Now, look! Yahweh has kept me alive these forty-five years, just as he said—from the time when Yahweh spoke this word to Moses, while Israel walked in the wilderness. Now, look! I am this day eighty-five years old.
11 Bugün de Musa'nın beni gönderdiği günkü kadar güçlüyüm. O günkü gibi hâlâ savaşa gidip gelecek güçteyim.
I am still as strong this day as I was in the day that Moses sent me out. My strength is now as my strength was then, for war and for going and coming.
12 RAB'bin o gün söz verdiği gibi, bu dağlık bölgeyi şimdi bana ver. Orada Anaklılar'ın yaşadığını ve surlarla çevrili büyük kentleri olduğunu o gün sen de duymuştun. Belki RAB bana yardım eder de, O'nun dediği gibi, onları oradan sürerim.”
Now therefore give me this hill country, which Yahweh promised me on that day. For you heard on that day that the Anakim were there with great fortified cities. It may be that Yahweh will be with me and that I will drive them out, just as Yahweh said.”
13 Yeşu Yefunne oğlu Kalev'i kutsadı ve Hevron'u ona mülk olarak verdi.
Then Joshua blessed him and gave Hebron as an inheritance to Caleb son of Jephunneh.
14 Böylece Hevron bugün de Kenizli Yefunne oğlu Kalev'in mülküdür. Çünkü o, tümüyle İsrail'in Tanrısı RAB'bin yolundan gitti.

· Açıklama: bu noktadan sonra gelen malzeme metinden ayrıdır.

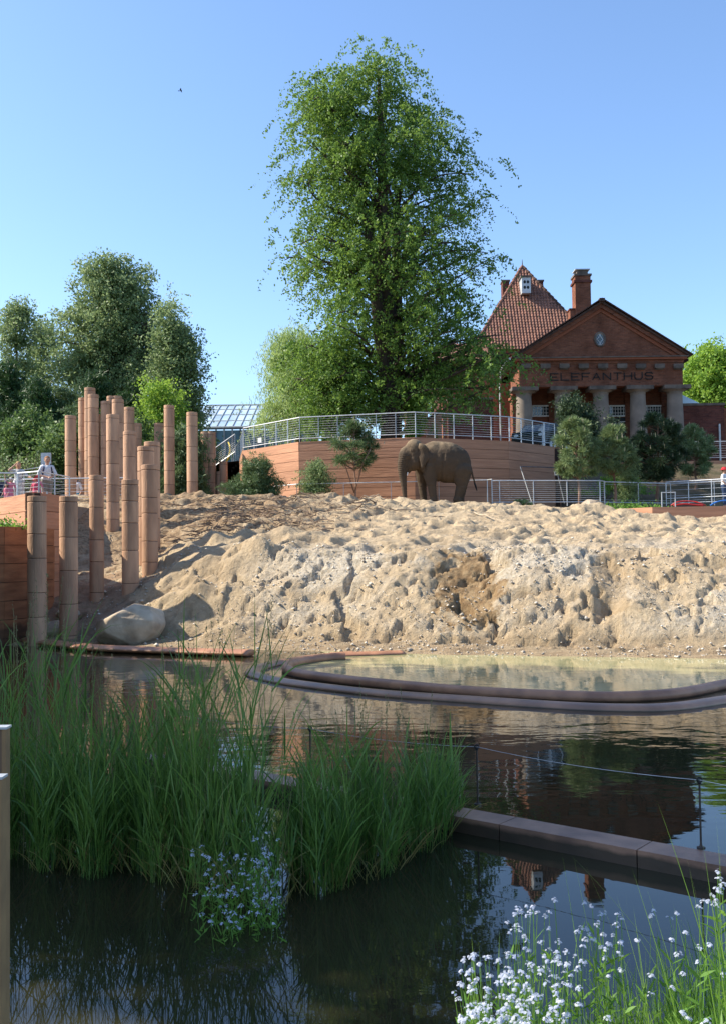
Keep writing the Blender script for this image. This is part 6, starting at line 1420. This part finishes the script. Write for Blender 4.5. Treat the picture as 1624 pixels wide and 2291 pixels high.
# grass on the near bank
def near_grass():
    r = np.random.default_rng(55); parts = []
    n = 9000; x = r.uniform(.55, 4.2, n); y = r.uniform(2.6, 4.35, n); z = nb_z(x, y); ok = z > -.02; x, y, z = x[ok], y[ok], z[ok]; n = len(x); w = np.clip((x-.7)/1.1, .15, 1)
    d = np.stack([r.normal(-.03, .28, n), r.normal(0, .28, n), np.ones(n)], -1); parts.append(blades(np.stack([x, y, z-.02], -1), d, r.uniform(.12, .40, n)*(.55+1.25*w), r.uniform(.003, .0065, n), r.uniform(0, .9, n), r, 6))
    V, Fq = join(parts); tag(link('bank_grass', np_mesh('bank_grass', V, Fq), M['herb']), 'fresh green grass on the near bank', kind='stuff')
    # rushes reaching high
    parts = []
    for (bx_, by_, tx, ty, D_) in [(1660,2200,1465,1805,3.6),(1650,2150,1520,1880,3.5),(1640,2250,1540,1960,3.3),(1560,2200,1410,1955,3.6),(1620,2200,1270,1930,3.9),(1500,2250,1375,2010,3.7),(1480,2250,1305,1945,3.9),(1380,2250,1280,1925,3.9),(1330,2200,1255,1920,4.1),(1650,2100,1570,1900,3.3),(1640,2100,1600,1840,3.4),(1590,2250,1440,1990,3.5),(1700,2150,1580,2000,3.2),(1420,2250,1395,1930,3.8),(1560,2280,1500,2050,3.4),(1600,2280,1610,1900,3.3),(1470,2200,1415,2040,3.7),(1650,2270,1405,2080,3.4)]:
        a = PZ(bx_, by_, 0)*0+P(bx_, by_, D_-.1); a.z = float(nb_z(a.x, a.y)); b = P(tx, ty, D_); d = b-a; L_ = d.length; dd = d.normalized()+Vector((0, 0, .16)); parts.append(blades(np.array([tuple(a)]), np.array([tuple(dd)]), np.array([L_*1.03]), np.array([.0042]), np.array([.38]), r, 12))
    V, Fq = join(parts); tag(link('tall_rushes', np_mesh('tall_rushes', V, Fq), M['leaf_bright']), 'a few long thin yellow-green rush stems arching over the lower right', kind='stuff')
    # broad iris-like leaves at the left end of the bank
    parts = []; rt = []
    for k, (bx_, by_, tx, ty) in enumerate([(1085, 2230, 1012, 2090), (1095, 2230, 1030, 2105), (1090, 2240, 1050, 2130), (1100, 2240, 1075, 2080), (1110, 2230, 1090, 2120), (1080, 2250, 1020, 2150), (1120, 2200, 1110, 2060), (1075, 2260, 1035, 2190), (1135, 2200, 1150, 2100)]):
        a = P(bx_, by_, 3.9); a.z = .0; b = P(tx, ty, 3.95); d = b-a; parts.append(blades(np.array([tuple(a)]), np.array([tuple(d.normalized()+Vector((.1, 0, .05)))]), np.array([d.length]), np.array([.013]), np.array([.2]), r, 8))
    V, Fq = join(parts); tag(link('sedge_tuft', np_mesh('sedge_tuft', V, Fq), M['reed']), 'tuft of broad green sedge leaves left of the white flowers', 'sedge')
near_grass()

Therefore Hebron became the inheritance of Caleb son of Jephunneh the Kenizzite to this day, because he completely followed Yahweh, the God of Israel.
15 Hevron'un eski adı Kiryat-Arba'ydı. Arba, Anaklılar'ın en güçlü adamının adıydı. Böylece savaş sona erdi ve ülke barışa kavuştu.
Now the name of Hebron formerly was Kiriath Arba. (Arba had been the greatest man among the Anakim.) Then the land had rest from war.